Moscow Wins IBM Commuter Pain Poll With `Whopping' 3-Hour Jams
A Russian traffic policeman works in a street with a huge traffic jam in Moscow. Photographer: Viktor Drachev/AFP/Getty Images
Moscow drivers suffer the longest traffic jams of major cities, making for a “grueling” atmosphere that inhibits commerce, International Business Machines Corp. said.
The average Muscovite motorist spent a “whopping” 2 1/2 hours stuck in traffic at least once in the last three years, IBM said in its first global study on the “emotional and economic toll of commuting,” which was e-mailed today.
More than 40 percent of drivers in the Russian capital reported jams exceeding 3 hours, or three times the average for the 20 cities in the Commuter Pain report.
“The daily commute in some of the world’s most economically important international cities is longer and more grueling than before imagined, reflecting the failure of transportation infrastructure to keep pace with economic activity,” Armonk, New York-based IBM said.
Traffic has become so clogged in parts of Moscow that Sheremetyevo Airport, the hub of flagship carrier OAO Aeroflot, issued a public plea for help yesterday, saying that hundreds of passengers and pilots have missed flights this week. Aeroflot is losing 400,000 euros ($495,440) a day because of the “transport collapse,” Interfax reported, citing Deputy Chief Executive Officer Andrei Kalmykov.
‘People Are Complaining’
Prime Minister Vladimir Putin addressed the issue on state television today, asking Deputy Prime Minister Sergei Ivanov to work with municipal authorities to expedite road repairs that have quintupled the average time it takes to reach the airport from the city center to as much as five hours.

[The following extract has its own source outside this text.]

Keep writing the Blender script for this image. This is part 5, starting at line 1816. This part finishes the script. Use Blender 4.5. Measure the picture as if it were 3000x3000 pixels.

“People are complaining, you can’t reach Sheremetyevo,” Putin told Ivanov on Rossiya 24. Russia’s Transportation Ministry estimates that traffic delays in and around Moscow cost the economy 400 billion rubles ($12.8 billion) a year, or 6 percent of gross product. The city needs to add 400 kilometers of roads to ease the 650 traffic jams that occur on average every day, according to the ministry.
Public spending on transportation in Russia will fall to 1.9 percent of gross domestic product this year from the “already low level of” 2.5 percent in 2009, the World Bank said in a report published on June 16. The quality of the country’s road infrastructure is ranked 111th in the world, according to the Washington-based bank.
Beijing, New York
Half of the 8,192 motorists on five continents surveyed by IBM said gridlock has worsened in the last three years. Beijing and New Delhi showed the most improvement, while Johannesburg, Moscow and Toronto showed the least. Beijing and Moscow led the world with the most road trips canceled due to anticipated traffic jams.
Beijing won the title of most “onerous” commute overall, when factors such as traffic predictability, gasoline prices and emotional stress are included. Mexico City was second worst, followed by Johannesburg, Moscow and New Delhi. Stockholm, Melbourne and Houston have the “least painful commutes.”
More than half of the motorists polled, or 57 percent, said traffic stress has harmed their health, led by Mexico City and Sao Paolo, while drivers in Beijing and Moscow reported being the angriest.
New Yorkers reported less anxiety than drivers from any other city, with just 34 percent feeling “traffic stress” on a regular basis, followed by Houston, Melbourne and Toronto. “These are all cities with well-developed transportation systems,” IBM said in the report.
The global poll, conducted in April and May, has an overall margin of error of 2 percentage points. It follows similar surveys carried out in the U.S. in 2008 and 2009, IBM said.